Calculate the percent ionization of nitrous acid in a solution that is 0.249 M in nitrous acid. The acid dissociation constant of nitrous acid is

Answer 1

Answer:

4.26 %

Explanation:

There is some info missing. I think this is the original question.

Calculate the percent ionization of nitrous acid in a solution that is 0.249 M in nitrous acid. The acid dissociation constant of nitrous acid is  4.50  ×  10 ⁻⁴.

Step 1: Given data

Initial concentration of the acid (Ca): 0.249 M

Acid dissociation constant (Ka): 4.50  ×  10 ⁻⁴

Step 2: Write the ionization reaction for nitrous acid

HNO₂(aq) ⇒ H⁺(aq) + NO₂⁻(aq)

Step 3: Calculate the concentration of nitrite in the equilibrium ([A⁻])

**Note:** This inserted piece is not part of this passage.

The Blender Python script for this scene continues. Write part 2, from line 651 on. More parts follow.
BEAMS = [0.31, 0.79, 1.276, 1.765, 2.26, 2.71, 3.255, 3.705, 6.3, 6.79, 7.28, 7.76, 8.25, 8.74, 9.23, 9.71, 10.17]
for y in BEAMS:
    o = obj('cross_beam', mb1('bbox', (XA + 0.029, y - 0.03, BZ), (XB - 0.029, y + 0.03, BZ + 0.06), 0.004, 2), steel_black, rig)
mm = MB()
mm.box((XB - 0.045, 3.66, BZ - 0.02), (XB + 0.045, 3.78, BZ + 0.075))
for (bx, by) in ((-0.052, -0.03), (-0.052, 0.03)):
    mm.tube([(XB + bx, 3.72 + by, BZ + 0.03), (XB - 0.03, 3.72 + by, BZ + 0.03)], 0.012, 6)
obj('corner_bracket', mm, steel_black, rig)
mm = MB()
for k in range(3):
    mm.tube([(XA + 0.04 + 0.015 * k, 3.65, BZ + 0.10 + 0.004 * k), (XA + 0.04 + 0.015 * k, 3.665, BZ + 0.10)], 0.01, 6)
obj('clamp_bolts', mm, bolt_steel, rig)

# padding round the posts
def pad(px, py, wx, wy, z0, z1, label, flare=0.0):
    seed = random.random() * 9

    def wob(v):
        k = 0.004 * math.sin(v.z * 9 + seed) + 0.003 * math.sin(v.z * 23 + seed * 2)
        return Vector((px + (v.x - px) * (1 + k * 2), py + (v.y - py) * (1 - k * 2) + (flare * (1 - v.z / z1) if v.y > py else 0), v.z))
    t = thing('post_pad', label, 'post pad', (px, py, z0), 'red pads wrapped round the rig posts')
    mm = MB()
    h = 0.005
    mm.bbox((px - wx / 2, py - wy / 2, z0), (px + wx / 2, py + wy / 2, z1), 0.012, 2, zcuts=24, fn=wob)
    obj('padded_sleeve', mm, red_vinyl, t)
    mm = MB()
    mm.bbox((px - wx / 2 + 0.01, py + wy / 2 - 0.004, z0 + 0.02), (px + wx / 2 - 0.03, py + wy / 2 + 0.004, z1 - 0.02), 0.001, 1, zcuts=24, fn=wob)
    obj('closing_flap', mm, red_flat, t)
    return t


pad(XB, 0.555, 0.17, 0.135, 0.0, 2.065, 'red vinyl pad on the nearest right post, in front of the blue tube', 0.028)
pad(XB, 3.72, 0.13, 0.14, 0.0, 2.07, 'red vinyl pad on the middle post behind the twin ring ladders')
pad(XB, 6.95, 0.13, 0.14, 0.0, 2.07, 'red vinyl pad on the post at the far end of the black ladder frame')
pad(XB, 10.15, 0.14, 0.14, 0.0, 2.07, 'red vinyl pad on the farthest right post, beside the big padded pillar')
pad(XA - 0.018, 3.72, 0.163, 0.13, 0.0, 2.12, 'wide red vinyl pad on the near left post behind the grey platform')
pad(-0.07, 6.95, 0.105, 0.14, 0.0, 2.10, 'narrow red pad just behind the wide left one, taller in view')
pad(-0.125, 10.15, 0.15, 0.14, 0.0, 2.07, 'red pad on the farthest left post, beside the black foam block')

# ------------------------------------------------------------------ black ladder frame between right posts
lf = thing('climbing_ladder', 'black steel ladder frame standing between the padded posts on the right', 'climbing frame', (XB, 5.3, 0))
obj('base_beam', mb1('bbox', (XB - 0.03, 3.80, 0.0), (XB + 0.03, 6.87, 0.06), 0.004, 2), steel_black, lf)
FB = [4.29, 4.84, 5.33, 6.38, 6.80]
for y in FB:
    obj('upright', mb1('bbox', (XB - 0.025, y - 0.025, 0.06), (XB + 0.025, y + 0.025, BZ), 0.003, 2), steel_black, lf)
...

We will use the following expression.

$[A^{-} ] = \sqrt{Ca \times Ka } = \sqrt{0.249 \times 4.50 \times 10^{-4} } = 0.0106 M$

Step 4: Calculate the percent ionization of nitrous acid

We will use the following expression.

$\alpha = \frac{[A^{-} ]}{[HA]} \times 100\% = \frac{0.0106M}{0.249} \times 100\% = 4.26\%$